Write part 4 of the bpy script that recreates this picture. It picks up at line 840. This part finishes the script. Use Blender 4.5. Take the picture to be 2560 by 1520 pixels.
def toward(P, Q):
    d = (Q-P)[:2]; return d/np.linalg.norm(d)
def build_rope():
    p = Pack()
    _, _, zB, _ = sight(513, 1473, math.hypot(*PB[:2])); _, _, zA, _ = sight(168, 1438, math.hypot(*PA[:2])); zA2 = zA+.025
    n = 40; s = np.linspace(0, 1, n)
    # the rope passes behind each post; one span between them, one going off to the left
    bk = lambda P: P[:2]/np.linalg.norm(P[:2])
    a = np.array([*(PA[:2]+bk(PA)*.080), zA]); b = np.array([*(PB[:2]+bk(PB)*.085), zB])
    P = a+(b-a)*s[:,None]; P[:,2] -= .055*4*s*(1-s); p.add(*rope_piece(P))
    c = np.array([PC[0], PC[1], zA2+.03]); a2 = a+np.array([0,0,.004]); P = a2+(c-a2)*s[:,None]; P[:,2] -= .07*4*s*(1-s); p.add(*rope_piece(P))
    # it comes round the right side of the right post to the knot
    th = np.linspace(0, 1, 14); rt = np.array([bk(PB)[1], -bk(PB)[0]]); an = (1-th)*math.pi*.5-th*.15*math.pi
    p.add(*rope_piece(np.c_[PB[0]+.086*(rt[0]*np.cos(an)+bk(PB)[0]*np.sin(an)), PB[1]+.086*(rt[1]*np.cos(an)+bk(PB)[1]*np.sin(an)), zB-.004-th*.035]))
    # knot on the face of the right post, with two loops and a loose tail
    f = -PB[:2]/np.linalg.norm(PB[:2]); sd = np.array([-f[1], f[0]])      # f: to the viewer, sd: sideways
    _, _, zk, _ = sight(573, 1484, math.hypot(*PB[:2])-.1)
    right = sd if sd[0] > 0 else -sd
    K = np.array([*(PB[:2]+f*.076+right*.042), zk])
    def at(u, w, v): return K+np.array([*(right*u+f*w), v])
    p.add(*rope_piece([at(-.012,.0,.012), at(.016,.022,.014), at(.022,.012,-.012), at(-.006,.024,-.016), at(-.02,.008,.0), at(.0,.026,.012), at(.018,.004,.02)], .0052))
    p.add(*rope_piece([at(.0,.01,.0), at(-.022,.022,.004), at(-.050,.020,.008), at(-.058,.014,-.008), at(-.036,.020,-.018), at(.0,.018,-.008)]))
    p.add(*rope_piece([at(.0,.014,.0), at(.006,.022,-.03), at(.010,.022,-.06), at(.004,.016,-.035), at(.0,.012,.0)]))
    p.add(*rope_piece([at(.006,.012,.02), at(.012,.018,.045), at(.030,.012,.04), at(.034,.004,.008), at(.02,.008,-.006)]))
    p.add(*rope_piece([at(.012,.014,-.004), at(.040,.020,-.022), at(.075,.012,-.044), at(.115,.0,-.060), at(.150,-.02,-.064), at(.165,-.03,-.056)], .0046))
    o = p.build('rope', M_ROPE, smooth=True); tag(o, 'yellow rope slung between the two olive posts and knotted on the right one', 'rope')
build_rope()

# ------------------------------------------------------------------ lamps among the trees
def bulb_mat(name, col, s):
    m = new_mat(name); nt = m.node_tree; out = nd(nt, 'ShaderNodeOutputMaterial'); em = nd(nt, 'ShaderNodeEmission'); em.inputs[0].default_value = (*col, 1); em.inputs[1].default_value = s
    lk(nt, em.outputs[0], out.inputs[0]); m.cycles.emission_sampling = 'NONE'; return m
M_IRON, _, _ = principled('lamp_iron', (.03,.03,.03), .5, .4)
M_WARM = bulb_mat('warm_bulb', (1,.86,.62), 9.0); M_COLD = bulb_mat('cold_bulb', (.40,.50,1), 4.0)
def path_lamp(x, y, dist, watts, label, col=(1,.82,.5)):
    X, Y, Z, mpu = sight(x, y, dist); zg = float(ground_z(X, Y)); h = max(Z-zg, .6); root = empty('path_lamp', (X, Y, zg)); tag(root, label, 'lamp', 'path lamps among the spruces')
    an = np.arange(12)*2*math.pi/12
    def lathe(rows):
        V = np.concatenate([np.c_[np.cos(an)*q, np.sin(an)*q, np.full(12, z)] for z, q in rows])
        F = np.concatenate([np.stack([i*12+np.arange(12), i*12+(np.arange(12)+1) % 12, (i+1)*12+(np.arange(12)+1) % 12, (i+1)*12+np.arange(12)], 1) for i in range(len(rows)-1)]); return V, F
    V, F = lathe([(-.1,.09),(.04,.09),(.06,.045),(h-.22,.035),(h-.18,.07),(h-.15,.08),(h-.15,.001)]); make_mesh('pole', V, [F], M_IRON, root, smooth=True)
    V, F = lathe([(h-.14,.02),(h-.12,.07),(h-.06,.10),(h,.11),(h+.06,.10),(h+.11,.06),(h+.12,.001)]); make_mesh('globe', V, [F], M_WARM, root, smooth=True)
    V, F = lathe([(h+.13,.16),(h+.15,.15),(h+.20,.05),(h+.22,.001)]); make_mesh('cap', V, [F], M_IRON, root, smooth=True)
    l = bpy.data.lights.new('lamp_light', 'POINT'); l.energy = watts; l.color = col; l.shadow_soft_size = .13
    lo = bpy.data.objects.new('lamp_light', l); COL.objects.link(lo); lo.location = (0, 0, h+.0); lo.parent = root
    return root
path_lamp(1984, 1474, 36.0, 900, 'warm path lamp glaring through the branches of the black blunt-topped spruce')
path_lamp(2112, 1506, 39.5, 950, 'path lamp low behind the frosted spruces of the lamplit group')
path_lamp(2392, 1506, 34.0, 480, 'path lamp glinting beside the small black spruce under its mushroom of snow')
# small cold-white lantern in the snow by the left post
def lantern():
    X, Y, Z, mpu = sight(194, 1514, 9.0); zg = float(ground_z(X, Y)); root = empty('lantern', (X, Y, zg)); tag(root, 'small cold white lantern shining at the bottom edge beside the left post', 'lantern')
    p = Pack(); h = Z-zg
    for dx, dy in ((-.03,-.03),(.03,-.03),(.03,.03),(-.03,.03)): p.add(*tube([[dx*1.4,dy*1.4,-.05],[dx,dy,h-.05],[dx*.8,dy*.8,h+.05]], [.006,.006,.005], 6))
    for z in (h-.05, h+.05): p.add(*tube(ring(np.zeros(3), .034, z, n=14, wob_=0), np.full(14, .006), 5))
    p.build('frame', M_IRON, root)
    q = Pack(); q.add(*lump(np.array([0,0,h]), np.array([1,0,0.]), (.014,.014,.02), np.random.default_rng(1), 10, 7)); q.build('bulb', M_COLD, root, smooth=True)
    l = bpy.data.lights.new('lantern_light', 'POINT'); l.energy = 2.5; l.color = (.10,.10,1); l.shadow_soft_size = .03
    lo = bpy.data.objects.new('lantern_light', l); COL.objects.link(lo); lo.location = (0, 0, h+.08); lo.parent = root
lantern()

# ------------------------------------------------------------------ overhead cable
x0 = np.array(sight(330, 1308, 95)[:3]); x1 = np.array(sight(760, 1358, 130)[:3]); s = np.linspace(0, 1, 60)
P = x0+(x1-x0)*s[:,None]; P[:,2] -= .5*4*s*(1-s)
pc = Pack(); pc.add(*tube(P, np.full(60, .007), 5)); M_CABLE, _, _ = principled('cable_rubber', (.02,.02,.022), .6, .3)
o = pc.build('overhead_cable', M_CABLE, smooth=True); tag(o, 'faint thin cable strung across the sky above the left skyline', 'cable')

### Task instructions
Nothing in the data may differ; print all of it exactly as written.

### Response to this exercise
Write part 4 of the bpy script that recreates this picture. It picks up at line 840. This part finishes the script. Use Blender 4.5. Take the picture to be 2560 by 1520 pixels.
def toward(P, Q):
    d = (Q-P)[:2]; return d/np.linalg.norm(d)
def build_rope():
    p = Pack()
    _, _, zB, _ = sight(513, 1473, math.hypot(*PB[:2])); _, _, zA, _ = sight(168, 1438, math.hypot(*PA[:2])); zA2 = zA+.025
    n = 40; s = np.linspace(0, 1, n)
    # the rope passes behind each post; one span between them, one going off to the left
    bk = lambda P: P[:2]/np.linalg.norm(P[:2])
    a = np.array([*(PA[:2]+bk(PA)*.080), zA]); b = np.array([*(PB[:2]+bk(PB)*.085), zB])
    P = a+(b-a)*s[:,None]; P[:,2] -= .055*4*s*(1-s); p.add(*rope_piece(P))
    c = np.array([PC[0], PC[1], zA2+.03]); a2 = a+np.array([0,0,.004]); P = a2+(c-a2)*s[:,None]; P[:,2] -= .07*4*s*(1-s); p.add(*rope_piece(P))
    # it comes round the right side of the right post to the knot
    th = np.linspace(0, 1, 14); rt = np.array([bk(PB)[1], -bk(PB)[0]]); an = (1-th)*math.pi*.5-th*.15*math.pi
    p.add(*rope_piece(np.c_[PB[0]+.086*(rt[0]*np.cos(an)+bk(PB)[0]*np.sin(an)), PB[1]+.086*(rt[1]*np.cos(an)+bk(PB)[1]*np.sin(an)), zB-.004-th*.035]))
    # knot on the face of the right post, with two loops and a loose tail
    f = -PB[:2]/np.linalg.norm(PB[:2]); sd = np.array([-f[1], f[0]])      # f: to the viewer, sd: sideways
    _, _, zk, _ = sight(573, 1484, math.hypot(*PB[:2])-.1)
    right = sd if sd[0] > 0 else -sd
    K = np.array([*(PB[:2]+f*.076+right*.042), zk])
    def at(u, w, v): return K+np.array([*(right*u+f*w), v])
    p.add(*rope_piece([at(-.012,.0,.012), at(.016,.022,.014), at(.022,.012,-.012), at(-.006,.024,-.016), at(-.02,.008,.0), at(.0,.026,.012), at(.018,.004,.02)], .0052))
    p.add(*rope_piece([at(.0,.01,.0), at(-.022,.022,.004), at(-.050,.020,.008), at(-.058,.014,-.008), at(-.036,.020,-.018), at(.0,.018,-.008)]))
    p.add(*rope_piece([at(.0,.014,.0), at(.006,.022,-.03), at(.010,.022,-.06), at(.004,.016,-.035), at(.0,.012,.0)]))
    p.add(*rope_piece([at(.006,.012,.02), at(.012,.018,.045), at(.030,.012,.04), at(.034,.004,.008), at(.02,.008,-.006)]))
    p.add(*rope_piece([at(.012,.014,-.004), at(.040,.020,-.022), at(.075,.012,-.044), at(.115,.0,-.060), at(.150,-.02,-.064), at(.165,-.03,-.056)], .0046))
    o = p.build('rope', M_ROPE, smooth=True); tag(o, 'yellow rope slung between the two olive posts and knotted on the right one', 'rope')
build_rope()

# ------------------------------------------------------------------ lamps among the trees
def bulb_mat(name, col, s):
    m = new_mat(name); nt = m.node_tree; out = nd(nt, 'ShaderNodeOutputMaterial'); em = nd(nt, 'ShaderNodeEmission'); em.inputs[0].default_value = (*col, 1); em.inputs[1].default_value = s
    lk(nt, em.outputs[0], out.inputs[0]); m.cycles.emission_sampling = 'NONE'; return m
M_IRON, _, _ = principled('lamp_iron', (.03,.03,.03), .5, .4)
M_WARM = bulb_mat('warm_bulb', (1,.86,.62), 9.0); M_COLD = bulb_mat('cold_bulb', (.40,.50,1), 4.0)
def path_lamp(x, y, dist, watts, label, col=(1,.82,.5)):
    X, Y, Z, mpu = sight(x, y, dist); zg = float(ground_z(X, Y)); h = max(Z-zg, .6); root = empty('path_lamp', (X, Y, zg)); tag(root, label, 'lamp', 'path lamps among the spruces')
    an = np.arange(12)*2*math.pi/12
    def lathe(rows):
        V = np.concatenate([np.c_[np.cos(an)*q, np.sin(an)*q, np.full(12, z)] for z, q in rows])
        F = np.concatenate([np.stack([i*12+np.arange(12), i*12+(np.arange(12)+1) % 12, (i+1)*12+(np.arange(12)+1) % 12, (i+1)*12+np.arange(12)], 1) for i in range(len(rows)-1)]); return V, F
    V, F = lathe([(-.1,.09),(.04,.09),(.06,.045),(h-.22,.035),(h-.18,.07),(h-.15,.08),(h-.15,.001)]); make_mesh('pole', V, [F], M_IRON, root, smooth=True)
    V, F = lathe([(h-.14,.02),(h-.12,.07),(h-.06,.10),(h,.11),(h+.06,.10),(h+.11,.06),(h+.12,.001)]); make_mesh('globe', V, [F], M_WARM, root, smooth=True)
    V, F = lathe([(h+.13,.16),(h+.15,.15),(h+.20,.05),(h+.22,.001)]); make_mesh('cap', V, [F], M_IRON, root, smooth=True)
    l = bpy.data.lights.new('lamp_light', 'POINT'); l.energy = watts; l.color = col; l.shadow_soft_size = .13
    lo = bpy.data.objects.new('lamp_light', l); COL.objects.link(lo); lo.location = (0, 0, h+.0); lo.parent = root
    return root
path_lamp(1984, 1474, 36.0, 900, 'warm path lamp glaring through the branches of the black blunt-topped spruce')
path_lamp(2112, 1506, 39.5, 950, 'path lamp low behind the frosted spruces of the lamplit group')
path_lamp(2392, 1506, 34.0, 480, 'path lamp glinting beside the small black spruce under its mushroom of snow')
# small cold-white lantern in the snow by the left post
def lantern():
    X, Y, Z, mpu = sight(194, 1514, 9.0); zg = float(ground_z(X, Y)); root = empty('lantern', (X, Y, zg)); tag(root, 'small cold white lantern shining at the bottom edge beside the left post', 'lantern')
    p = Pack(); h = Z-zg
    for dx, dy in ((-.03,-.03),(.03,-.03),(.03,.03),(-.03,.03)): p.add(*tube([[dx*1.4,dy*1.4,-.05],[dx,dy,h-.05],[dx*.8,dy*.8,h+.05]], [.006,.006,.005], 6))
    for z in (h-.05, h+.05): p.add(*tube(ring(np.zeros(3), .034, z, n=14, wob_=0), np.full(14, .006), 5))
    p.build('frame', M_IRON, root)
    q = Pack(); q.add(*lump(np.array([0,0,h]), np.array([1,0,0.]), (.014,.014,.02), np.random.default_rng(1), 10, 7)); q.build('bulb', M_COLD, root, smooth=True)
    l = bpy.data.lights.new('lantern_light', 'POINT'); l.energy = 2.5; l.color = (.10,.10,1); l.shadow_soft_size = .03
    lo = bpy.data.objects.new('lantern_light', l); COL.objects.link(lo); lo.location = (0, 0, h+.08); lo.parent = root
lantern()

# ------------------------------------------------------------------ overhead cable
x0 = np.array(sight(330, 1308, 95)[:3]); x1 = np.array(sight(760, 1358, 130)[:3]); s = np.linspace(0, 1, 60)
P = x0+(x1-x0)*s[:,None]; P[:,2] -= .5*4*s*(1-s)
pc = Pack(); pc.add(*tube(P, np.full(60, .007), 5)); M_CABLE, _, _ = principled('cable_rubber', (.02,.02,.022), .6, .3)
o = pc.build('overhead_cable', M_CABLE, smooth=True); tag(o, 'faint thin cable strung across the sky above the left skyline', 'cable')